- Scene script records
+--

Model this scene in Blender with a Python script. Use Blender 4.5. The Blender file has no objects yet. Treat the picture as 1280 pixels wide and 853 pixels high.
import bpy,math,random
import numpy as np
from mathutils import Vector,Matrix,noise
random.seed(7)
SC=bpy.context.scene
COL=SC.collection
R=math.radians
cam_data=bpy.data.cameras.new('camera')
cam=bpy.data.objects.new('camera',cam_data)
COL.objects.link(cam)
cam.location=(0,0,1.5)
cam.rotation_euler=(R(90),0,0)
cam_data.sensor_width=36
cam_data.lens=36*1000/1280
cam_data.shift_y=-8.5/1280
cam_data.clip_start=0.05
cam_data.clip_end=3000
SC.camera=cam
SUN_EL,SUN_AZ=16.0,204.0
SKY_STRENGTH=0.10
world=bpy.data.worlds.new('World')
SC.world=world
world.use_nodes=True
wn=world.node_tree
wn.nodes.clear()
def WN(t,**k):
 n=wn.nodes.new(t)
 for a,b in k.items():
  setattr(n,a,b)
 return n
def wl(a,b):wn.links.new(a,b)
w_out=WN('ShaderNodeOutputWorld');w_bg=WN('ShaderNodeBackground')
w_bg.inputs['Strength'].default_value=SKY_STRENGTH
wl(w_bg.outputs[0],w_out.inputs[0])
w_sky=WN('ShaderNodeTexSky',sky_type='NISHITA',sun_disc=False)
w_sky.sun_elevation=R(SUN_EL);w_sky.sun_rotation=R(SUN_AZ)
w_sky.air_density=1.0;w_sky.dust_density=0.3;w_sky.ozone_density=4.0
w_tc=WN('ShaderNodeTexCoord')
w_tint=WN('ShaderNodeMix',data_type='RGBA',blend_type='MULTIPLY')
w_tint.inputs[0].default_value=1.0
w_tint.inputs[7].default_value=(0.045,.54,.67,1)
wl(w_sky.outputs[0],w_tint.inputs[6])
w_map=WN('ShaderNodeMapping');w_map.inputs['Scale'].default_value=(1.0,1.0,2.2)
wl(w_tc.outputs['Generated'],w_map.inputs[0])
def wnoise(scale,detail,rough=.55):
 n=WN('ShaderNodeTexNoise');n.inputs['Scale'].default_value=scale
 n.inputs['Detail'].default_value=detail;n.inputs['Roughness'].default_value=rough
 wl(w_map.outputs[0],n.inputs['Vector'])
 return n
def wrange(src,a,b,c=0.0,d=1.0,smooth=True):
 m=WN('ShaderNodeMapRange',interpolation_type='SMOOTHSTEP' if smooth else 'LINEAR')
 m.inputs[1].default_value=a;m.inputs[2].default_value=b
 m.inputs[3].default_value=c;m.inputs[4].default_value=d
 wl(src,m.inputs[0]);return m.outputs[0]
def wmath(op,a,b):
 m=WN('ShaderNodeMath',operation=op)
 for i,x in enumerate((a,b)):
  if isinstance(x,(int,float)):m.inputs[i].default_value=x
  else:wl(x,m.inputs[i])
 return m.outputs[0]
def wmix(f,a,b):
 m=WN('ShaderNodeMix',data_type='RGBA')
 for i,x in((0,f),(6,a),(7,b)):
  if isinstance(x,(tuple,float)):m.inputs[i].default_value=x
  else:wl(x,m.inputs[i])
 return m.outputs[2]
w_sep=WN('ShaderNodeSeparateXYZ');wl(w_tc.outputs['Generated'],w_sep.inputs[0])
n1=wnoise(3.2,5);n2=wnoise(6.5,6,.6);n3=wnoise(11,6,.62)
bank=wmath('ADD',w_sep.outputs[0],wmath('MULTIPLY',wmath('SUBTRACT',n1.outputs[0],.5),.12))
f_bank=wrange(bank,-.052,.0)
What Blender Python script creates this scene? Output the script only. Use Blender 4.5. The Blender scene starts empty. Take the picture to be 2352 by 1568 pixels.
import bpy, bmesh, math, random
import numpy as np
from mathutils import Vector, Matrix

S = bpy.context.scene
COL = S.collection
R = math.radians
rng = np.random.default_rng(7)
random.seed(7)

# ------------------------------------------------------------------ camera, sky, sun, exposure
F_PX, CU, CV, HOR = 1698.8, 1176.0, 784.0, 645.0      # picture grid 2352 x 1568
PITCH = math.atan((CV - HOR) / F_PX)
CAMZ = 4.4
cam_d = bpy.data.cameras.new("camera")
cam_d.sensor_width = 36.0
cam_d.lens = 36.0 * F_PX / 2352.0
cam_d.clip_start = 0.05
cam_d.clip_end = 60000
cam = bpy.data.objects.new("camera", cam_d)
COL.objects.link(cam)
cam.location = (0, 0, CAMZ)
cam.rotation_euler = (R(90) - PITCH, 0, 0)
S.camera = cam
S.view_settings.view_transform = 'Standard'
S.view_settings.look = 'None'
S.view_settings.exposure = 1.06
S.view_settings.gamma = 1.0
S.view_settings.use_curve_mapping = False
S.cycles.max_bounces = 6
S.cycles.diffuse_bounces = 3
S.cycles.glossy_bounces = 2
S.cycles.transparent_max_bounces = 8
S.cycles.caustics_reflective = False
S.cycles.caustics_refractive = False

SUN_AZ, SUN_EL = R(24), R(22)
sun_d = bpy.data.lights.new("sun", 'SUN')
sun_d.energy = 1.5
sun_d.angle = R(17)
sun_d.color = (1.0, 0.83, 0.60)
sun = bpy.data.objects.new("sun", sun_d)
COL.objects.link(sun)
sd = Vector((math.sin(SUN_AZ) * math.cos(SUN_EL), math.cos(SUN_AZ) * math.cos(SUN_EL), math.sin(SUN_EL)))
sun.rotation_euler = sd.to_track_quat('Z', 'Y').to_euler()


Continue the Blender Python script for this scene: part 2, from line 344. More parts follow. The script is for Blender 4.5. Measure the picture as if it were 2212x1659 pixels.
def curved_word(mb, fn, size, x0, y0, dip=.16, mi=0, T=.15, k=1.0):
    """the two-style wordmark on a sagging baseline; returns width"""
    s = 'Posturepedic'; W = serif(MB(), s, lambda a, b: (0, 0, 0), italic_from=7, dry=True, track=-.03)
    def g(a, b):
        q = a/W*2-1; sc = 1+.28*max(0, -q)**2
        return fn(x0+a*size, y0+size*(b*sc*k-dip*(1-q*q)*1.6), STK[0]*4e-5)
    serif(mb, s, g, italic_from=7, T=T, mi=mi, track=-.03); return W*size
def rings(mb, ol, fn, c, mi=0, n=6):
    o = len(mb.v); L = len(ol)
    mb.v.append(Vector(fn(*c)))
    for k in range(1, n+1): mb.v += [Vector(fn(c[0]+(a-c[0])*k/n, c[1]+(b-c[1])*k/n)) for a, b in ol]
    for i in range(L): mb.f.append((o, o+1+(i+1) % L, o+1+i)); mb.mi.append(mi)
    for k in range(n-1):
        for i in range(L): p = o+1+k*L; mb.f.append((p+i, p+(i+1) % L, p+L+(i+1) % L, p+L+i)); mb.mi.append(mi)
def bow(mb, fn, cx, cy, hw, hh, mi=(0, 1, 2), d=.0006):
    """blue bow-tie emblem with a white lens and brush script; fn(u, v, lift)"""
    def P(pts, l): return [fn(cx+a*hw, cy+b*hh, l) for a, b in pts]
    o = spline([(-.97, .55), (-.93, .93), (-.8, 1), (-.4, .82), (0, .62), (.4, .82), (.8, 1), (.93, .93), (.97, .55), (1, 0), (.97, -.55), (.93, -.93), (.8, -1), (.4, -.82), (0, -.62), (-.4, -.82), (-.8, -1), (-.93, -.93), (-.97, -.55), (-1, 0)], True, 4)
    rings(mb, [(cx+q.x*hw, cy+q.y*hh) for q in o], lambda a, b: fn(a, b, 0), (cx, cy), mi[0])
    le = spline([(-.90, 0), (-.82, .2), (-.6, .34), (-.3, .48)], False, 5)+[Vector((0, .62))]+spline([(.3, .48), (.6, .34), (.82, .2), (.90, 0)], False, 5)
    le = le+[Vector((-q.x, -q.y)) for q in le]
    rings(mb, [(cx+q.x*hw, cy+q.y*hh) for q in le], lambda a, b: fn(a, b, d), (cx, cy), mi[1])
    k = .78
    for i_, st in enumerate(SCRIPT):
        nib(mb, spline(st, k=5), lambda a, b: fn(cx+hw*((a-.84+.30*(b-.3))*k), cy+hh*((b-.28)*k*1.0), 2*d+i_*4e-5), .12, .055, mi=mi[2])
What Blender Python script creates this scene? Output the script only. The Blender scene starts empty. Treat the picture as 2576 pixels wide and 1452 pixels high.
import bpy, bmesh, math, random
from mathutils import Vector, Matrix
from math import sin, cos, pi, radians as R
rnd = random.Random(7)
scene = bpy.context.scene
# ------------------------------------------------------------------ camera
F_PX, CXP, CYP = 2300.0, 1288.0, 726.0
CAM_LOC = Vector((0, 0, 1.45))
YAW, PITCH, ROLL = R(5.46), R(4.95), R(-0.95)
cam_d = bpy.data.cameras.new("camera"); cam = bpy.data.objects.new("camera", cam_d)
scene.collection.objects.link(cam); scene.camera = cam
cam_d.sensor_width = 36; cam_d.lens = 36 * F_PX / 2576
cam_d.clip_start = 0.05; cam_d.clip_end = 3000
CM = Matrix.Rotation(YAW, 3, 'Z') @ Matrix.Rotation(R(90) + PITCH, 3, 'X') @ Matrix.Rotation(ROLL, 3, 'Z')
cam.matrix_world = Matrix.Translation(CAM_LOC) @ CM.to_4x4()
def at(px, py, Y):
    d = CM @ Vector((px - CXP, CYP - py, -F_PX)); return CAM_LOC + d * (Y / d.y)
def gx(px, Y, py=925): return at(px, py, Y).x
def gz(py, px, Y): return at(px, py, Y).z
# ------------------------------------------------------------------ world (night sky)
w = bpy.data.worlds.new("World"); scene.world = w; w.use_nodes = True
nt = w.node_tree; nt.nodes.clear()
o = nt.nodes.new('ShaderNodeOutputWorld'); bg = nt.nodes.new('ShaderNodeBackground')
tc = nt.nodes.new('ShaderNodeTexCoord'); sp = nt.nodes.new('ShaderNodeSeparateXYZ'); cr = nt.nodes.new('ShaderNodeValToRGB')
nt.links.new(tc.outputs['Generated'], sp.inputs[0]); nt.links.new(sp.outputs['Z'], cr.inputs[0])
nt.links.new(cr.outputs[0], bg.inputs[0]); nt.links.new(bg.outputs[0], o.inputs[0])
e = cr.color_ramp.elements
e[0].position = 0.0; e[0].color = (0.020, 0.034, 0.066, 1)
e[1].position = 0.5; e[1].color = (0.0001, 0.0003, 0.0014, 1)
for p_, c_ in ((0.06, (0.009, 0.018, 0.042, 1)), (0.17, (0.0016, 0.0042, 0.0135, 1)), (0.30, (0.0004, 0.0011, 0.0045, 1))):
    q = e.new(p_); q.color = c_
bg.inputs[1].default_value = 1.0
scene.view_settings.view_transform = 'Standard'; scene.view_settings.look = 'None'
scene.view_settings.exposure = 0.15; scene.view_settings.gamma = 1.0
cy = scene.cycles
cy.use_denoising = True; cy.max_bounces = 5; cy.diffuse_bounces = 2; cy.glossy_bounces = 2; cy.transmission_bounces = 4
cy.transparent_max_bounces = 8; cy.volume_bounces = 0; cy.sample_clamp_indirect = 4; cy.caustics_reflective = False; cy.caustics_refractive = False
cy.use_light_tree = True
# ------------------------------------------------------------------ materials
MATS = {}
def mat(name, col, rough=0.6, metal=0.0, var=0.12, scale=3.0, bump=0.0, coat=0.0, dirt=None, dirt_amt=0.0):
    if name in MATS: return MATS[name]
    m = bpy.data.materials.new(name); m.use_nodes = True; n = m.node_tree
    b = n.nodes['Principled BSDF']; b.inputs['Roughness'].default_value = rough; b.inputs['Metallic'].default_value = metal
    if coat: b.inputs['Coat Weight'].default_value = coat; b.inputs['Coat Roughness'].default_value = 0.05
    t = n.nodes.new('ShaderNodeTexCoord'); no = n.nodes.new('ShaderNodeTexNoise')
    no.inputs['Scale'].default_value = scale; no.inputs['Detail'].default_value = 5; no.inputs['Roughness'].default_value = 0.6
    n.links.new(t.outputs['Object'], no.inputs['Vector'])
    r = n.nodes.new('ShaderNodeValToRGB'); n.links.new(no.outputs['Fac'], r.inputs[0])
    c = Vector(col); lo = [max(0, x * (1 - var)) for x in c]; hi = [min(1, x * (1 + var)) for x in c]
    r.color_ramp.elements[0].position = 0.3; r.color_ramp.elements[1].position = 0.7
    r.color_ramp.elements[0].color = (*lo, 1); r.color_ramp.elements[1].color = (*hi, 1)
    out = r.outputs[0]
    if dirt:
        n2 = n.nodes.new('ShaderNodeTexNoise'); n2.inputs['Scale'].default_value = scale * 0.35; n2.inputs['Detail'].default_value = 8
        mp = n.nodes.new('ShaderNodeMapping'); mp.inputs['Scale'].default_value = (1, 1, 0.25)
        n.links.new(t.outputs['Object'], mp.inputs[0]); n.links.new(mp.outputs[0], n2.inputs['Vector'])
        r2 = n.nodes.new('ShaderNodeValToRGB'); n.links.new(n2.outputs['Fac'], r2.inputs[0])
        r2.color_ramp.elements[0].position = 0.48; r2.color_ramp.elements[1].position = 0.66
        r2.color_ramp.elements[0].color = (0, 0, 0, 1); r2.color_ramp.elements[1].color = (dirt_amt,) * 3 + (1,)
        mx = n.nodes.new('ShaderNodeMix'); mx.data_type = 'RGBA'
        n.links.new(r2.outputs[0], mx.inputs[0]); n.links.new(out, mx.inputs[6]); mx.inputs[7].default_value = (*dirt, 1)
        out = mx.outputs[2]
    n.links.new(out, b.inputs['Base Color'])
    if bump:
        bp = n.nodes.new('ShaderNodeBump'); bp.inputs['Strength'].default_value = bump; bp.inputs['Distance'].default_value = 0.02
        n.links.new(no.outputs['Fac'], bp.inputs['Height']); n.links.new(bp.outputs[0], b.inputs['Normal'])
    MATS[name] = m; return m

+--

- What the task requires
Reproduce exactly the lines from the line with "by 1568 pixels." to the line with "sun.rotation_euler = sd.to_track_quat('Z', 'Y').to_euler()", both end lines included.

- Answer to the exercise
What Blender Python script creates this scene? Output the script only. Use Blender 4.5. The Blender scene starts empty. Take the picture to be 2352 by 1568 pixels.
import bpy, bmesh, math, random
import numpy as np
from mathutils import Vector, Matrix

S = bpy.context.scene
COL = S.collection
R = math.radians
rng = np.random.default_rng(7)
random.seed(7)

# ------------------------------------------------------------------ camera, sky, sun, exposure
F_PX, CU, CV, HOR = 1698.8, 1176.0, 784.0, 645.0      # picture grid 2352 x 1568
PITCH = math.atan((CV - HOR) / F_PX)
CAMZ = 4.4
cam_d = bpy.data.cameras.new("camera")
cam_d.sensor_width = 36.0
cam_d.lens = 36.0 * F_PX / 2352.0
cam_d.clip_start = 0.05
cam_d.clip_end = 60000
cam = bpy.data.objects.new("camera", cam_d)
COL.objects.link(cam)
cam.location = (0, 0, CAMZ)
cam.rotation_euler = (R(90) - PITCH, 0, 0)
S.camera = cam
S.view_settings.view_transform = 'Standard'
S.view_settings.look = 'None'
S.view_settings.exposure = 1.06
S.view_settings.gamma = 1.0
S.view_settings.use_curve_mapping = False
S.cycles.max_bounces = 6
S.cycles.diffuse_bounces = 3
S.cycles.glossy_bounces = 2
S.cycles.transparent_max_bounces = 8
S.cycles.caustics_reflective = False
S.cycles.caustics_refractive = False

SUN_AZ, SUN_EL = R(24), R(22)
sun_d = bpy.data.lights.new("sun", 'SUN')
sun_d.energy = 1.5
sun_d.angle = R(17)
sun_d.color = (1.0, 0.83, 0.60)
sun = bpy.data.objects.new("sun", sun_d)
COL.objects.link(sun)
sd = Vector((math.sin(SUN_AZ) * math.cos(SUN_EL), math.cos(SUN_AZ) * math.cos(SUN_EL), math.sin(SUN_EL)))
sun.rotation_euler = sd.to_track_quat('Z', 'Y').to_euler()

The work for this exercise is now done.